Exact repetition of every entry is required.
— begin Material for this exercise —
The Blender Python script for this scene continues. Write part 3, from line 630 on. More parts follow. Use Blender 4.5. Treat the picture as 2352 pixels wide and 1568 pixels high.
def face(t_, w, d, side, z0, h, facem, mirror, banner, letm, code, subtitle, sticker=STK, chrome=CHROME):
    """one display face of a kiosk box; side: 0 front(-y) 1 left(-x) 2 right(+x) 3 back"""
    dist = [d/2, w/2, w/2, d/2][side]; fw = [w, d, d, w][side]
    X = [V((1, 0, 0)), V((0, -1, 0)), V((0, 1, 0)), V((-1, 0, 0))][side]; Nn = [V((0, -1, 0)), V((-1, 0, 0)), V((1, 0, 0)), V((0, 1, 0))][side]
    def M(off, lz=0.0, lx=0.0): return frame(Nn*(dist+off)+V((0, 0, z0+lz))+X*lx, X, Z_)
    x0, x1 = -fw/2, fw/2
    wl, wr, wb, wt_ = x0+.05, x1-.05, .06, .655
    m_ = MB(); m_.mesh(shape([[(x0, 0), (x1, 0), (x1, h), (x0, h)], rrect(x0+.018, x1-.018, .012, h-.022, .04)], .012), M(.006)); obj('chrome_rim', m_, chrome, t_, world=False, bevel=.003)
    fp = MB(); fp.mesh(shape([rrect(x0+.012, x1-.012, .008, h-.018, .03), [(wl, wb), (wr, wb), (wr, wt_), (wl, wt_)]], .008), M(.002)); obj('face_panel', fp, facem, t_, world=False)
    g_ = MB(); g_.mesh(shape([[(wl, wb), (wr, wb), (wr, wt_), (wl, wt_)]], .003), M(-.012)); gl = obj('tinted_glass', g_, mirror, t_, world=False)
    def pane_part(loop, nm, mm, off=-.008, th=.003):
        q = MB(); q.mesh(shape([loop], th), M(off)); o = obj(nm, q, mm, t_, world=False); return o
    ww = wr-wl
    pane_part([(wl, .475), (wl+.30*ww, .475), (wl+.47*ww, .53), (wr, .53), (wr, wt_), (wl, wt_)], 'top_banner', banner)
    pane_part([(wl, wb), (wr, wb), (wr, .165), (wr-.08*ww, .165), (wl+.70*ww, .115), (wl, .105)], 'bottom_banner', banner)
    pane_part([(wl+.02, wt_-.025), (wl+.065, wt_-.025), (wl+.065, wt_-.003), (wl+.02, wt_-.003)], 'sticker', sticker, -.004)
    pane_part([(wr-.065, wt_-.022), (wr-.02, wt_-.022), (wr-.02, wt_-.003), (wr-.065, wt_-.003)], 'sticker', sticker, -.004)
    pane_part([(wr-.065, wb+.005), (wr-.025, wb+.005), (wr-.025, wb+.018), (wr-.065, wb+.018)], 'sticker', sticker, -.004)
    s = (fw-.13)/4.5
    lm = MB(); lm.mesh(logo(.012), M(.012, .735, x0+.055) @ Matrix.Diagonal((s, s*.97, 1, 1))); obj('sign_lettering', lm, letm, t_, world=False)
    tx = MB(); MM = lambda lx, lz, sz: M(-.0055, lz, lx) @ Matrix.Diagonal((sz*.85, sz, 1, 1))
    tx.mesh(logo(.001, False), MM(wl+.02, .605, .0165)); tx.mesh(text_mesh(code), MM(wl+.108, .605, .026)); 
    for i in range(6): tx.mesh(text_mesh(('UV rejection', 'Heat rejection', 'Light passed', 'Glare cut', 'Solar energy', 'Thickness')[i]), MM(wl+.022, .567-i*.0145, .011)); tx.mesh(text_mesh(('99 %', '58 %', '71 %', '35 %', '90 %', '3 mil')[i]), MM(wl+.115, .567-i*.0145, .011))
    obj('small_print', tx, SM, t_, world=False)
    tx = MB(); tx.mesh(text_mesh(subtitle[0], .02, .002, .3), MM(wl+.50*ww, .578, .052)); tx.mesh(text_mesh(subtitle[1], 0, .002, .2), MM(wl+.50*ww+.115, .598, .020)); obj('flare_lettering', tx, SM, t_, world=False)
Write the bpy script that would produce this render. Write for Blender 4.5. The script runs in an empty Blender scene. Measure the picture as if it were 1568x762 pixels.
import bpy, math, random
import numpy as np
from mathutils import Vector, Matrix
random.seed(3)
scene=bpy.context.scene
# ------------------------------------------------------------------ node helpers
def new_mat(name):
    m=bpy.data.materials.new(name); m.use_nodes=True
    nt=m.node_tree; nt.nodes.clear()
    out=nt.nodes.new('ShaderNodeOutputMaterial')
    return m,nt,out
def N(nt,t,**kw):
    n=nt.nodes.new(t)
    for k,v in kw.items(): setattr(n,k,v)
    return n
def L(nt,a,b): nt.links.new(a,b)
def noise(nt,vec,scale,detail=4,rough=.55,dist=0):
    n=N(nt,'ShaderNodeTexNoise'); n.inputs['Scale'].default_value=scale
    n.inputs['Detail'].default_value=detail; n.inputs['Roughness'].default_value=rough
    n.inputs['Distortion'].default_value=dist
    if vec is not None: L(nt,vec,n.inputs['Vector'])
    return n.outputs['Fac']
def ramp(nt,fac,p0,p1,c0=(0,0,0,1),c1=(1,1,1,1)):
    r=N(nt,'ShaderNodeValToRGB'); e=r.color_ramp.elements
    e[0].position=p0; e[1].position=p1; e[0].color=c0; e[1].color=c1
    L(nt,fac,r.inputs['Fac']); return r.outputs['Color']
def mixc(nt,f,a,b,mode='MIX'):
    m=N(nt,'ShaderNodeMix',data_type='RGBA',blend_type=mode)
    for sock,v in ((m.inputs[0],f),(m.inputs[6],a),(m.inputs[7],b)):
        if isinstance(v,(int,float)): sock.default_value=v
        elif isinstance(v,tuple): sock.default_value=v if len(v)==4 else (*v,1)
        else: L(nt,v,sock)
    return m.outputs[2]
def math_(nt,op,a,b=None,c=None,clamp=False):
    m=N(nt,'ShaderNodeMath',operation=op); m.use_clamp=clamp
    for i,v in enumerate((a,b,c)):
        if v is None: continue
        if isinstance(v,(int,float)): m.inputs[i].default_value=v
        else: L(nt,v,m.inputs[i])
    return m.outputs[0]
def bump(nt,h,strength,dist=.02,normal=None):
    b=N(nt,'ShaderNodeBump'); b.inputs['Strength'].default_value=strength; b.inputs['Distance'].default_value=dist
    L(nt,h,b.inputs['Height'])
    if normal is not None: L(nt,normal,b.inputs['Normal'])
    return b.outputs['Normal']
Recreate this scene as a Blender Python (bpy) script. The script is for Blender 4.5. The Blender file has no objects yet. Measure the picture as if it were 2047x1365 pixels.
— end Material for this exercise —
*Written response*
The Blender Python script for this scene continues. Write part 3, from line 630 on. More parts follow. Use Blender 4.5. Treat the picture as 2352 pixels wide and 1568 pixels high.
def face(t_, w, d, side, z0, h, facem, mirror, banner, letm, code, subtitle, sticker=STK, chrome=CHROME):
    """one display face of a kiosk box; side: 0 front(-y) 1 left(-x) 2 right(+x) 3 back"""
    dist = [d/2, w/2, w/2, d/2][side]; fw = [w, d, d, w][side]
    X = [V((1, 0, 0)), V((0, -1, 0)), V((0, 1, 0)), V((-1, 0, 0))][side]; Nn = [V((0, -1, 0)), V((-1, 0, 0)), V((1, 0, 0)), V((0, 1, 0))][side]
    def M(off, lz=0.0, lx=0.0): return frame(Nn*(dist+off)+V((0, 0, z0+lz))+X*lx, X, Z_)
    x0, x1 = -fw/2, fw/2
    wl, wr, wb, wt_ = x0+.05, x1-.05, .06, .655
    m_ = MB(); m_.mesh(shape([[(x0, 0), (x1, 0), (x1, h), (x0, h)], rrect(x0+.018, x1-.018, .012, h-.022, .04)], .012), M(.006)); obj('chrome_rim', m_, chrome, t_, world=False, bevel=.003)
    fp = MB(); fp.mesh(shape([rrect(x0+.012, x1-.012, .008, h-.018, .03), [(wl, wb), (wr, wb), (wr, wt_), (wl, wt_)]], .008), M(.002)); obj('face_panel', fp, facem, t_, world=False)
    g_ = MB(); g_.mesh(shape([[(wl, wb), (wr, wb), (wr, wt_), (wl, wt_)]], .003), M(-.012)); gl = obj('tinted_glass', g_, mirror, t_, world=False)
    def pane_part(loop, nm, mm, off=-.008, th=.003):
        q = MB(); q.mesh(shape([loop], th), M(off)); o = obj(nm, q, mm, t_, world=False); return o
    ww = wr-wl
    pane_part([(wl, .475), (wl+.30*ww, .475), (wl+.47*ww, .53), (wr, .53), (wr, wt_), (wl, wt_)], 'top_banner', banner)
    pane_part([(wl, wb), (wr, wb), (wr, .165), (wr-.08*ww, .165), (wl+.70*ww, .115), (wl, .105)], 'bottom_banner', banner)
    pane_part([(wl+.02, wt_-.025), (wl+.065, wt_-.025), (wl+.065, wt_-.003), (wl+.02, wt_-.003)], 'sticker', sticker, -.004)
    pane_part([(wr-.065, wt_-.022), (wr-.02, wt_-.022), (wr-.02, wt_-.003), (wr-.065, wt_-.003)], 'sticker', sticker, -.004)
    pane_part([(wr-.065, wb+.005), (wr-.025, wb+.005), (wr-.025, wb+.018), (wr-.065, wb+.018)], 'sticker', sticker, -.004)
    s = (fw-.13)/4.5
    lm = MB(); lm.mesh(logo(.012), M(.012, .735, x0+.055) @ Matrix.Diagonal((s, s*.97, 1, 1))); obj('sign_lettering', lm, letm, t_, world=False)
    tx = MB(); MM = lambda lx, lz, sz: M(-.0055, lz, lx) @ Matrix.Diagonal((sz*.85, sz, 1, 1))
    tx.mesh(logo(.001, False), MM(wl+.02, .605, .0165)); tx.mesh(text_mesh(code), MM(wl+.108, .605, .026)); 
    for i in range(6): tx.mesh(text_mesh(('UV rejection', 'Heat rejection', 'Light passed', 'Glare cut', 'Solar energy', 'Thickness')[i]), MM(wl+.022, .567-i*.0145, .011)); tx.mesh(text_mesh(('99 %', '58 %', '71 %', '35 %', '90 %', '3 mil')[i]), MM(wl+.115, .567-i*.0145, .011))
    obj('small_print', tx, SM, t_, world=False)
    tx = MB(); tx.mesh(text_mesh(subtitle[0], .02, .002, .3), MM(wl+.50*ww, .578, .052)); tx.mesh(text_mesh(subtitle[1], 0, .002, .2), MM(wl+.50*ww+.115, .598, .020)); obj('flare_lettering', tx, SM, t_, world=False)
Write the bpy script that would produce this render. Write for Blender 4.5. The script runs in an empty Blender scene. Measure the picture as if it were 1568x762 pixels.
import bpy, math, random
import numpy as np
from mathutils import Vector, Matrix
random.seed(3)
scene=bpy.context.scene
# ------------------------------------------------------------------ node helpers
def new_mat(name):
    m=bpy.data.materials.new(name); m.use_nodes=True
    nt=m.node_tree; nt.nodes.clear()
    out=nt.nodes.new('ShaderNodeOutputMaterial')
    return m,nt,out
def N(nt,t,**kw):
    n=nt.nodes.new(t)
    for k,v in kw.items(): setattr(n,k,v)
    return n
def L(nt,a,b): nt.links.new(a,b)
def noise(nt,vec,scale,detail=4,rough=.55,dist=0):
    n=N(nt,'ShaderNodeTexNoise'); n.inputs['Scale'].default_value=scale
    n.inputs['Detail'].default_value=detail; n.inputs['Roughness'].default_value=rough
    n.inputs['Distortion'].default_value=dist
    if vec is not None: L(nt,vec,n.inputs['Vector'])
    return n.outputs['Fac']
def ramp(nt,fac,p0,p1,c0=(0,0,0,1),c1=(1,1,1,1)):
    r=N(nt,'ShaderNodeValToRGB'); e=r.color_ramp.elements
    e[0].position=p0; e[1].position=p1; e[0].color=c0; e[1].color=c1
    L(nt,fac,r.inputs['Fac']); return r.outputs['Color']
def mixc(nt,f,a,b,mode='MIX'):
    m=N(nt,'ShaderNodeMix',data_type='RGBA',blend_type=mode)
    for sock,v in ((m.inputs[0],f),(m.inputs[6],a),(m.inputs[7],b)):
        if isinstance(v,(int,float)): sock.default_value=v
        elif isinstance(v,tuple): sock.default_value=v if len(v)==4 else (*v,1)
        else: L(nt,v,sock)
    return m.outputs[2]
def math_(nt,op,a,b=None,c=None,clamp=False):
    m=N(nt,'ShaderNodeMath',operation=op); m.use_clamp=clamp
    for i,v in enumerate((a,b,c)):
        if v is None: continue
        if isinstance(v,(int,float)): m.inputs[i].default_value=v
        else: L(nt,v,m.inputs[i])
    return m.outputs[0]
def bump(nt,h,strength,dist=.02,normal=None):
    b=N(nt,'ShaderNodeBump'); b.inputs['Strength'].default_value=strength; b.inputs['Distance'].default_value=dist
    L(nt,h,b.inputs['Height'])
    if normal is not None: L(nt,normal,b.inputs['Normal'])
    return b.outputs['Normal']
Recreate this scene as a Blender Python (bpy) script. The script is for Blender 4.5. The Blender file has no objects yet. Measure the picture as if it were 2047x1365 pixels.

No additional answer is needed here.